— Start of Records provided —
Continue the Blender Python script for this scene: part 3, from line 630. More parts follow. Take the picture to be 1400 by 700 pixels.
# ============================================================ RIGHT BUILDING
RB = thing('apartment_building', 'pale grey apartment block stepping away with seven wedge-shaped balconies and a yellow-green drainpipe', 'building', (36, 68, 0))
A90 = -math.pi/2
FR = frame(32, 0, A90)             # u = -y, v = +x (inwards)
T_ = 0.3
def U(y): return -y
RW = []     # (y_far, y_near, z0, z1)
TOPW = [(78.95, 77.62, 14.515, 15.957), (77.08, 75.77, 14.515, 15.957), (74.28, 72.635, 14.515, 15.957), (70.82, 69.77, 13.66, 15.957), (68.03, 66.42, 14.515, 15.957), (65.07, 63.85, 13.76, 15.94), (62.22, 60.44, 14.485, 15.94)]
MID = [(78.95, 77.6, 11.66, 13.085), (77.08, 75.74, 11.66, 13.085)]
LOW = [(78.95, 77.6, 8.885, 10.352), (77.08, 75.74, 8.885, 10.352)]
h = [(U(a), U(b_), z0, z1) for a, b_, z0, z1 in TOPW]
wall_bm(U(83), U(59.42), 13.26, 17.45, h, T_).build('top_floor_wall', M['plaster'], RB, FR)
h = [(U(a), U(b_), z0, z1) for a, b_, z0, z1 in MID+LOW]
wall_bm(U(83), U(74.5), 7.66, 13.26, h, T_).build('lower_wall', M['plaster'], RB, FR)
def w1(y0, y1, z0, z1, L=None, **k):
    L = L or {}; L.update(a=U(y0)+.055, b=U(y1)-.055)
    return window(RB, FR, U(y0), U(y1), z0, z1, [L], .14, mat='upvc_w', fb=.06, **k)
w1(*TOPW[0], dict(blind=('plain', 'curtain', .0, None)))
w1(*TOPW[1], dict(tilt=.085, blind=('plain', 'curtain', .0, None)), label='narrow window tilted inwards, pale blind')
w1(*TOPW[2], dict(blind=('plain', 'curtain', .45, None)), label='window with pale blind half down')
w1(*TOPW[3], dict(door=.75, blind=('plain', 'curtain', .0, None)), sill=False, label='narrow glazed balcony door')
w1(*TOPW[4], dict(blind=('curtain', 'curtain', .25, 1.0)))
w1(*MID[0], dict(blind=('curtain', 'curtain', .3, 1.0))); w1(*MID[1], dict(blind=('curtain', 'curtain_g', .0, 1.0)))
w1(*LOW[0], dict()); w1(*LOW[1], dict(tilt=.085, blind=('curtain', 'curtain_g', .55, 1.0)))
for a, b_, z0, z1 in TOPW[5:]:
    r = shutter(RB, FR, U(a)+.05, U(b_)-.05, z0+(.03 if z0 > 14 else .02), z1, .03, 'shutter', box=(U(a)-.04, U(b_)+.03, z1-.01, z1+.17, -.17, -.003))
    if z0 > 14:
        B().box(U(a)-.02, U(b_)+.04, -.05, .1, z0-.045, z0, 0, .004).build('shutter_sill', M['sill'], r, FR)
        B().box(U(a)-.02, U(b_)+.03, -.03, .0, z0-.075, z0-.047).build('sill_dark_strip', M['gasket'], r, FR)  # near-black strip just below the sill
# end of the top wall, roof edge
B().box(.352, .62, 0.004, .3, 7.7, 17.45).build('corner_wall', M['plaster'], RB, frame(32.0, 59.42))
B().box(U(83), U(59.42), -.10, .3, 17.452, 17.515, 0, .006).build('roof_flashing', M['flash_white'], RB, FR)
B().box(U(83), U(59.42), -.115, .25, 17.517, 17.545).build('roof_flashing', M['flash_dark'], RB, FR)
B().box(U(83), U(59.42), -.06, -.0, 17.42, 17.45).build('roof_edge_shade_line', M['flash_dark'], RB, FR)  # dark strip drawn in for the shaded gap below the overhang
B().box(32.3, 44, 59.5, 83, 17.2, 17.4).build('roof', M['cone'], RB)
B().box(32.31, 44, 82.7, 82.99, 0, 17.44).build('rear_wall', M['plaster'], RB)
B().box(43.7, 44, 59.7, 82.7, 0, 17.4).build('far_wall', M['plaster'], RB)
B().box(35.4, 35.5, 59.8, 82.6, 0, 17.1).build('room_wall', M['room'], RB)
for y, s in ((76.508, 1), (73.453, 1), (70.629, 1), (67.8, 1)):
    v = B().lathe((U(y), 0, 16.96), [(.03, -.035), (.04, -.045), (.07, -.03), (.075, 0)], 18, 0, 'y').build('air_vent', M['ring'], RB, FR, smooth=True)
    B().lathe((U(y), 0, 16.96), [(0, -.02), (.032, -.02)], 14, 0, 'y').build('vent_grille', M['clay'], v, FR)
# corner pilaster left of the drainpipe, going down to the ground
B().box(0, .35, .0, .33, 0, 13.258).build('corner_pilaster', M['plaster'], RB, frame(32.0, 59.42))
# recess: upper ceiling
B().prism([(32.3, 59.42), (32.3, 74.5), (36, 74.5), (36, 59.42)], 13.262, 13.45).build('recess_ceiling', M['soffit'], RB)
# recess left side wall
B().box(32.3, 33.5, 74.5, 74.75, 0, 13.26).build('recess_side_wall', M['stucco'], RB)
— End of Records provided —
— Start of Records provided —
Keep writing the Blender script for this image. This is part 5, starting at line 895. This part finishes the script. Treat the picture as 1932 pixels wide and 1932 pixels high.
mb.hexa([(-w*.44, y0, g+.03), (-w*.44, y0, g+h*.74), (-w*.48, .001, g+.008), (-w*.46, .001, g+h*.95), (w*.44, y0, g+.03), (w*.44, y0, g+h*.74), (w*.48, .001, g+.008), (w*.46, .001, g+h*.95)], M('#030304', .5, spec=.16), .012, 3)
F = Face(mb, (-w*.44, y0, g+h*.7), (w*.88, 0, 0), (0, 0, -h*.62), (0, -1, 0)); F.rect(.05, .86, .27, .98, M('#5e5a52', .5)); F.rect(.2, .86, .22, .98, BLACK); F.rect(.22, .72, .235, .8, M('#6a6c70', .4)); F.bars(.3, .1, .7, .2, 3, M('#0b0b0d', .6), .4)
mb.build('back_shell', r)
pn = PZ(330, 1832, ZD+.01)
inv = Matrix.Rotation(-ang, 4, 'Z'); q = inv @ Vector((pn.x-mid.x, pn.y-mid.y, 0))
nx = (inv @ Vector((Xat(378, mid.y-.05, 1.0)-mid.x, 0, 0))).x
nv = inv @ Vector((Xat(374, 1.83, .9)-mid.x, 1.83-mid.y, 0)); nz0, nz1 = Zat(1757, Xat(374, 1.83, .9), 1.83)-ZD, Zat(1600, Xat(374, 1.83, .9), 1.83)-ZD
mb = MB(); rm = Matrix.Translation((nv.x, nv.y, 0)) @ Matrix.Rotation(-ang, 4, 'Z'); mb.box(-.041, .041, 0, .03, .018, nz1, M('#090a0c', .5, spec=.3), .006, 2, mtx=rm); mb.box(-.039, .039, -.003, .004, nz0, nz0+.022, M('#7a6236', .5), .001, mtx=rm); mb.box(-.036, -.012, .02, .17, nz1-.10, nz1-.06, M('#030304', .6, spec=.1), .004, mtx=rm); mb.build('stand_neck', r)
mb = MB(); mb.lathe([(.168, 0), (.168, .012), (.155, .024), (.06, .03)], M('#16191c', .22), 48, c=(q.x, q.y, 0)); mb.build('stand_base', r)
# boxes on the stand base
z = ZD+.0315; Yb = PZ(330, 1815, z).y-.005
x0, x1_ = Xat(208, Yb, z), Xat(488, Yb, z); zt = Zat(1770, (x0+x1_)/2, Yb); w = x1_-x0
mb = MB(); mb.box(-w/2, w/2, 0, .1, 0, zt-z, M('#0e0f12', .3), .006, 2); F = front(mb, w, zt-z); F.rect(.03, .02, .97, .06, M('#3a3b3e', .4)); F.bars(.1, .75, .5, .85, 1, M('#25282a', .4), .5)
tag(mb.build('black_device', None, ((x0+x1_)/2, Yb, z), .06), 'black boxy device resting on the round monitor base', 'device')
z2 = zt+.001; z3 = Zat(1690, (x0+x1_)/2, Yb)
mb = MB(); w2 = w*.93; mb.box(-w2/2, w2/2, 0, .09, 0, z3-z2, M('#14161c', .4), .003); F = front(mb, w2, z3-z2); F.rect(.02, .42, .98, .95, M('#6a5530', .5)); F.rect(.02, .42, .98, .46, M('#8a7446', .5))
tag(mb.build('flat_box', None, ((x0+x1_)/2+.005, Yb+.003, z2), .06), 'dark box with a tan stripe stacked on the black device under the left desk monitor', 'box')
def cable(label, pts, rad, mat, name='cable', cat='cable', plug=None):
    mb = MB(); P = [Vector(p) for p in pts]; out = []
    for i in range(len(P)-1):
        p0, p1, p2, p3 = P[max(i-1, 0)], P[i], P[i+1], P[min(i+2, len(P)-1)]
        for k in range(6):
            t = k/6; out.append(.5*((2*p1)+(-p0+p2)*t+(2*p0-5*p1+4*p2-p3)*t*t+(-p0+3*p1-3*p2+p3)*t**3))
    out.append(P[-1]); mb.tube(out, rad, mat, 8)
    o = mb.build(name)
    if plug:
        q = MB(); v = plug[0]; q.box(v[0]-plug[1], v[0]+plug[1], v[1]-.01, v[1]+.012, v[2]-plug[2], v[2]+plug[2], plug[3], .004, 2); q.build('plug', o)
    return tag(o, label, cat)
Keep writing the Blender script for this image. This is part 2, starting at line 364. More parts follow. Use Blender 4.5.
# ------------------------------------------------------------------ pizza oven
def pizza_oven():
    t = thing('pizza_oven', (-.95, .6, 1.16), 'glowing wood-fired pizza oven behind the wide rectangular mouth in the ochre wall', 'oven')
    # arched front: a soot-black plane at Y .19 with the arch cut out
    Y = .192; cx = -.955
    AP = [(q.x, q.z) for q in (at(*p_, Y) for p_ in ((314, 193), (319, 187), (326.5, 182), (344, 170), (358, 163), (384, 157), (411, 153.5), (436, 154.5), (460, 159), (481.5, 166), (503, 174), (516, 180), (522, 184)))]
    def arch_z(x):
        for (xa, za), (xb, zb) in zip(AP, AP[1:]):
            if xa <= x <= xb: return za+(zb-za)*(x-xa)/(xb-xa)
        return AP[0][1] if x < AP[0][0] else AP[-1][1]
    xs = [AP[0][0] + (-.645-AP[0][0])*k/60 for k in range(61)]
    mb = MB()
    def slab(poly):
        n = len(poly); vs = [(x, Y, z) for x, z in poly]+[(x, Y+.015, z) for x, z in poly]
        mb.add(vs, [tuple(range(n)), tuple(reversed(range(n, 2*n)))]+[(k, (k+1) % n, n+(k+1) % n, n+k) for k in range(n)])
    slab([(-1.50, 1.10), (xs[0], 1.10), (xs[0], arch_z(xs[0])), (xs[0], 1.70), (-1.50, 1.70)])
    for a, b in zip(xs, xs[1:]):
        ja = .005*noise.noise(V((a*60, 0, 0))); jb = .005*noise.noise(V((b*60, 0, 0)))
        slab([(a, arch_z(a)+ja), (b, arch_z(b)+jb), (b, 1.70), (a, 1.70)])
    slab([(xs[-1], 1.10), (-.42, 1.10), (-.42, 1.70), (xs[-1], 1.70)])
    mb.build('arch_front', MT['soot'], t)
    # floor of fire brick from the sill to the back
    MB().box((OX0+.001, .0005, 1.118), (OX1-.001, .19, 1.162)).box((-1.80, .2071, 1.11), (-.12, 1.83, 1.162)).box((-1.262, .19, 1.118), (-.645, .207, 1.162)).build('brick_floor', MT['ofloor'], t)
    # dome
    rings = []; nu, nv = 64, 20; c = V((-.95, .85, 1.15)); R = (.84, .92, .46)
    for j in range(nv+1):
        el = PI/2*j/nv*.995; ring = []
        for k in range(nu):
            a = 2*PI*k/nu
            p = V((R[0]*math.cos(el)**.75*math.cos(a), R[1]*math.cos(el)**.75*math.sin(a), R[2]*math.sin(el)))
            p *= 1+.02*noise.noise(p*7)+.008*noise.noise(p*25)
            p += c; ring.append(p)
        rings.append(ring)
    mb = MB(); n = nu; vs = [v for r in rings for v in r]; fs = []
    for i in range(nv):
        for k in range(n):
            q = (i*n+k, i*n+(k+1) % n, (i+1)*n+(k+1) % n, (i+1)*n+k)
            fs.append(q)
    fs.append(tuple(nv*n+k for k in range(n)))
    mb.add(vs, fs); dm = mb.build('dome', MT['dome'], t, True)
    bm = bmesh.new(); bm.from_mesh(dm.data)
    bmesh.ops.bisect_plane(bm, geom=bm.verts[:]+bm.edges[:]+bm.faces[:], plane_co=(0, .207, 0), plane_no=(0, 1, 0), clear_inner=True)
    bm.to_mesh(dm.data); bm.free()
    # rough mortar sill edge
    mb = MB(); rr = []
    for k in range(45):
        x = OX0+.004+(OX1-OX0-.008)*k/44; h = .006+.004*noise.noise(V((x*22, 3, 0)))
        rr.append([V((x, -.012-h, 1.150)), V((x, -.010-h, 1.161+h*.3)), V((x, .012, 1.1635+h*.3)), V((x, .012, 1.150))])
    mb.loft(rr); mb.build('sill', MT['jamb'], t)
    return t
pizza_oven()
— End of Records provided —
» **What you will do**
Repeat, unchanged, every line from the one that contains "13.45).build('recess_ceiling', M['soffit'], RB)" to the one that contains "13.26).build('recess_side_wall', M['stucco'], RB)", including both, and no other line.

» **Expected output**
B().prism([(32.3, 59.42), (32.3, 74.5), (36, 74.5), (36, 59.42)], 13.262, 13.45).build('recess_ceiling', M['soffit'], RB)
# recess left side wall
B().box(32.3, 33.5, 74.5, 74.75, 0, 13.26).build('recess_side_wall', M['stucco'], RB)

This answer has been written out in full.